On a aussi l’impression que, traînant derrière le Parti québécois dans les sondages, la CAQ cherche à provoquer une action fédérale pour asseoir ses visées autonomistes, à défaut d’ambition souverainiste.

L’imagination au travail

Les Gaspésiens ont une chance de réussir avec la Stratégie de protection du caribou, en la définissant eux-mêmes rapidement, et en la soumettant à un gouvernement caquiste affaibli. Il faudra que les Gaspésiens fassent quelques concessions qui risquent de heurter quelques susceptibilités, davantage que la gestion faunique et l’économie.

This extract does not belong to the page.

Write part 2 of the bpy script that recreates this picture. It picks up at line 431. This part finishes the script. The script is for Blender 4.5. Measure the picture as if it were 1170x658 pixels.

Mis à part les inquiétudes, justifiées, exprimées par Serge Couturier et le professeur Martin-Hugues Saint-Laurent, de l’UQAR, les propos les plus constructifs depuis longtemps sont venus de Steve Leblanc, vice-président aux approvisionnements du Groupe GDS, qui exploite deux scieries du côté nord de la Gaspésie.

M. Leblanc affirme qu’il est possible de retirer certains secteurs de l’aménagement à des fins de production de bois de sciage, le territoire étant assez grand pour choisir des lots plus productifs que les sommets de montagnes. Son point de vue est rafraîchissant parce qu’il déplore le retard dans l’implantation de mesures de protection du caribou.

Les emplois en aménagement forestier, nécessaires pour cesser de fragmenter l’habitat du caribou, peuvent ainsi être sauvés.

L’innovation doit prévaloir. Si des variations de récolte se juxtaposent à la période d’ajustement inhérente à la protection du caribou, pourquoi une partie du bois d’Anticosti ne serait-elle pas redirigée en Gaspésie pendant un certain temps ?

Le tourisme est important en Haute-Gaspésie, notamment l’hiver. Il y a assurément moyen, dans un processus d’éducation des visiteurs, de les intégrer à la venue de nouvelles règles touchant le caribou. De plus, l’État allégerait les inquiétudes dans cette MRC, en créant un fonds de développement lui étant spécifique et tenant compte de toute la côte.

Le caribou représente l’occasion unique pour les Gaspésiens de contribuer au changement d’attitude requis pour inverser le désastre environnemental qui guette l’humanité. Son sauvetage est nécessaire et il doit commencer maintenant.